Nix Pix | Windsor, Ontario, Canada | 10/25/2003
(3 out of 5 stars)

""You'll Never Get Rich" is the first of two musicals Fred Astaire made with Columbia's resident bombshell - Rita Hayworth and although it's light, breezy and brimming to the ceiling with comedy and music - ironically, there's not much for the lovely Ms. Hayworth to do, except tap one solo and dance all too briefly in a contrived song with Astaire. The plot focuses on Astaire's employer - Robert Benchley, whose roving eye gets him in perpetual hot water with his wife. Currently, his eye is on Sheila (Hayworth). But an unlikely affair begins, then stops, then starts up again when Sheila realizes she's falling in love - not with Benchley, but Astaire. How's it end? - with music, fun and good humor; all main staples of the Hollywood film musical at its zenith.
TRANSFER: Well, considering the pure garbage Columbia has been giving classic film buffs of late (Talk of the Town, You Can't Take It With You, The Awful Truth) this DVD is looking pretty snappy!
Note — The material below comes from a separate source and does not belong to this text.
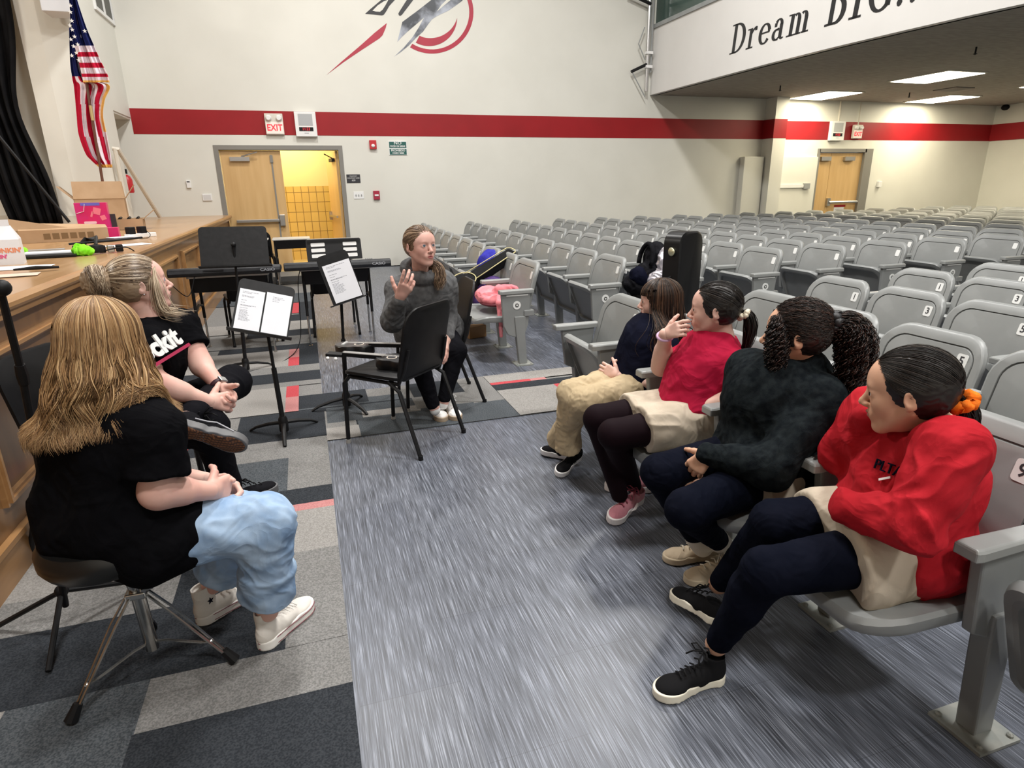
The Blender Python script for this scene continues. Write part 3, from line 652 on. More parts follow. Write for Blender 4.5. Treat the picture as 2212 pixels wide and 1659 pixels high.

The gray scale is accurately rendered - though several scenes look as though second or third generation film elements were used instead of an original camera negative. There is a definite grain structure to this presentation. Apart from that, the usual aliasing, edge enhancement and pixelization that has accompanied many Columbia titles is thankfully absent herein. The audio is MONO but very nicely balanced and - for its vintage - natural sounding.
BOTTOM LINE: The follow up to this movie (You Were Never Lovelier) is far more engaging musical entertainment but this film showcases Astaire's tapping at some of its very best and it's refreshing to see the lovely Ms. Hayworth in fine comedic and dancing form! Recommended."